• [Short task] Output each line of the material exactly as it stands.

• [Given information]
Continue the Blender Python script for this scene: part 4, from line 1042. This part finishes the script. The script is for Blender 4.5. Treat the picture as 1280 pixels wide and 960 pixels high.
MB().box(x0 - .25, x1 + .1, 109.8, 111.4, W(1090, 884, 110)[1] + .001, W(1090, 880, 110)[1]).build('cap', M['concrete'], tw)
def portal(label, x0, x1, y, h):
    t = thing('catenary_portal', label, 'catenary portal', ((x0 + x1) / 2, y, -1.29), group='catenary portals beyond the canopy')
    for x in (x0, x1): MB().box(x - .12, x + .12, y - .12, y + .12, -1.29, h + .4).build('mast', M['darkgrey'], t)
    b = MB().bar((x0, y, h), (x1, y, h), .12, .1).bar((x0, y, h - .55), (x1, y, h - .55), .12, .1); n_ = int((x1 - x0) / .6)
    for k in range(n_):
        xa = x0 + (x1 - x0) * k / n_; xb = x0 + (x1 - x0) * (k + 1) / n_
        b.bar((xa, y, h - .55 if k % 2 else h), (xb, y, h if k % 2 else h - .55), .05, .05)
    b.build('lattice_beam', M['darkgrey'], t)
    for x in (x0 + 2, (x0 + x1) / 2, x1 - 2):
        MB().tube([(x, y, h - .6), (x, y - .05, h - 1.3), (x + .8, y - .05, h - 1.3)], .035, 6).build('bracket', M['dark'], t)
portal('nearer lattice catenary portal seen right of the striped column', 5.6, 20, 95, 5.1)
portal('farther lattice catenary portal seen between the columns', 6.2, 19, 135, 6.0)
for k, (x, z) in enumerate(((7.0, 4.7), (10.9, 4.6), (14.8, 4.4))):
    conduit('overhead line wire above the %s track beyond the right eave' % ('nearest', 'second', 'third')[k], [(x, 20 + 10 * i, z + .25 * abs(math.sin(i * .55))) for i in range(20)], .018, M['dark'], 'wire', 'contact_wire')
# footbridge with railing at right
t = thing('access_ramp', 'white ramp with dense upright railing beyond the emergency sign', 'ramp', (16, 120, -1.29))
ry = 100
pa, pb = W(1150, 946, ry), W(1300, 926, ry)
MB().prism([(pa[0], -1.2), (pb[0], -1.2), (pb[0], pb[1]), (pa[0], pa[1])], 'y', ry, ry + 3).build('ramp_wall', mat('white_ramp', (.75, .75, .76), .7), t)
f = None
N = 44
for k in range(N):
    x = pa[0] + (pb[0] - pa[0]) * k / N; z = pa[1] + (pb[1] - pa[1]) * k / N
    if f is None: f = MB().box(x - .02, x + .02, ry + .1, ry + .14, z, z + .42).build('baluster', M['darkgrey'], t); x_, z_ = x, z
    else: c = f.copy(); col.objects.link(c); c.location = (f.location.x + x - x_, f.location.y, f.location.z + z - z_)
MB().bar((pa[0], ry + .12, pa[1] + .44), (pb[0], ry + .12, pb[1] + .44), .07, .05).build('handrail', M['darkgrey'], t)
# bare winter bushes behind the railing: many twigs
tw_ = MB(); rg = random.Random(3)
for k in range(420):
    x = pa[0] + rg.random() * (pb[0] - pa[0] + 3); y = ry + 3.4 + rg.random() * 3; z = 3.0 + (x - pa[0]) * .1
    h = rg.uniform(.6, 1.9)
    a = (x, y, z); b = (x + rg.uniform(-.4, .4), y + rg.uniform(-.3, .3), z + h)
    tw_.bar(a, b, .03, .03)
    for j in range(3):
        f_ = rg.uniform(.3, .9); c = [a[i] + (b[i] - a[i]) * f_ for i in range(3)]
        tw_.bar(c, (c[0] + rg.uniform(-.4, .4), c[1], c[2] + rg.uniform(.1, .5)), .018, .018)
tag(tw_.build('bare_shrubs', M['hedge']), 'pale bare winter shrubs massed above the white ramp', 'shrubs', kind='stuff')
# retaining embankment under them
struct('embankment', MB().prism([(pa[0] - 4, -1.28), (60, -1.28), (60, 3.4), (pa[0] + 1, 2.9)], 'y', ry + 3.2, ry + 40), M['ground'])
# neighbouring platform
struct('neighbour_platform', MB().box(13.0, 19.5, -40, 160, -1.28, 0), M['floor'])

• [Output for this exercise]
Continue the Blender Python script for this scene: part 4, from line 1042. This part finishes the script. The script is for Blender 4.5. Treat the picture as 1280 pixels wide and 960 pixels high.
MB().box(x0 - .25, x1 + .1, 109.8, 111.4, W(1090, 884, 110)[1] + .001, W(1090, 880, 110)[1]).build('cap', M['concrete'], tw)
def portal(label, x0, x1, y, h):
    t = thing('catenary_portal', label, 'catenary portal', ((x0 + x1) / 2, y, -1.29), group='catenary portals beyond the canopy')
    for x in (x0, x1): MB().box(x - .12, x + .12, y - .12, y + .12, -1.29, h + .4).build('mast', M['darkgrey'], t)
    b = MB().bar((x0, y, h), (x1, y, h), .12, .1).bar((x0, y, h - .55), (x1, y, h - .55), .12, .1); n_ = int((x1 - x0) / .6)
    for k in range(n_):
        xa = x0 + (x1 - x0) * k / n_; xb = x0 + (x1 - x0) * (k + 1) / n_
        b.bar((xa, y, h - .55 if k % 2 else h), (xb, y, h if k % 2 else h - .55), .05, .05)
    b.build('lattice_beam', M['darkgrey'], t)
    for x in (x0 + 2, (x0 + x1) / 2, x1 - 2):
        MB().tube([(x, y, h - .6), (x, y - .05, h - 1.3), (x + .8, y - .05, h - 1.3)], .035, 6).build('bracket', M['dark'], t)
portal('nearer lattice catenary portal seen right of the striped column', 5.6, 20, 95, 5.1)
portal('farther lattice catenary portal seen between the columns', 6.2, 19, 135, 6.0)
for k, (x, z) in enumerate(((7.0, 4.7), (10.9, 4.6), (14.8, 4.4))):
    conduit('overhead line wire above the %s track beyond the right eave' % ('nearest', 'second', 'third')[k], [(x, 20 + 10 * i, z + .25 * abs(math.sin(i * .55))) for i in range(20)], .018, M['dark'], 'wire', 'contact_wire')
# footbridge with railing at right
t = thing('access_ramp', 'white ramp with dense upright railing beyond the emergency sign', 'ramp', (16, 120, -1.29))
ry = 100
pa, pb = W(1150, 946, ry), W(1300, 926, ry)
MB().prism([(pa[0], -1.2), (pb[0], -1.2), (pb[0], pb[1]), (pa[0], pa[1])], 'y', ry, ry + 3).build('ramp_wall', mat('white_ramp', (.75, .75, .76), .7), t)
f = None
N = 44
for k in range(N):
    x = pa[0] + (pb[0] - pa[0]) * k / N; z = pa[1] + (pb[1] - pa[1]) * k / N
    if f is None: f = MB().box(x - .02, x + .02, ry + .1, ry + .14, z, z + .42).build('baluster', M['darkgrey'], t); x_, z_ = x, z
    else: c = f.copy(); col.objects.link(c); c.location = (f.location.x + x - x_, f.location.y, f.location.z + z - z_)
MB().bar((pa[0], ry + .12, pa[1] + .44), (pb[0], ry + .12, pb[1] + .44), .07, .05).build('handrail', M['darkgrey'], t)
# bare winter bushes behind the railing: many twigs
tw_ = MB(); rg = random.Random(3)
for k in range(420):
    x = pa[0] + rg.random() * (pb[0] - pa[0] + 3); y = ry + 3.4 + rg.random() * 3; z = 3.0 + (x - pa[0]) * .1
    h = rg.uniform(.6, 1.9)
    a = (x, y, z); b = (x + rg.uniform(-.4, .4), y + rg.uniform(-.3, .3), z + h)
    tw_.bar(a, b, .03, .03)
    for j in range(3):
        f_ = rg.uniform(.3, .9); c = [a[i] + (b[i] - a[i]) * f_ for i in range(3)]
        tw_.bar(c, (c[0] + rg.uniform(-.4, .4), c[1], c[2] + rg.uniform(.1, .5)), .018, .018)
tag(tw_.build('bare_shrubs', M['hedge']), 'pale bare winter shrubs massed above the white ramp', 'shrubs', kind='stuff')
# retaining embankment under them
struct('embankment', MB().prism([(pa[0] - 4, -1.28), (60, -1.28), (60, 3.4), (pa[0] + 1, 2.9)], 'y', ry + 3.2, ry + 40), M['ground'])
# neighbouring platform
struct('neighbour_platform', MB().box(13.0, 19.5, -40, 160, -1.28, 0), M['floor'])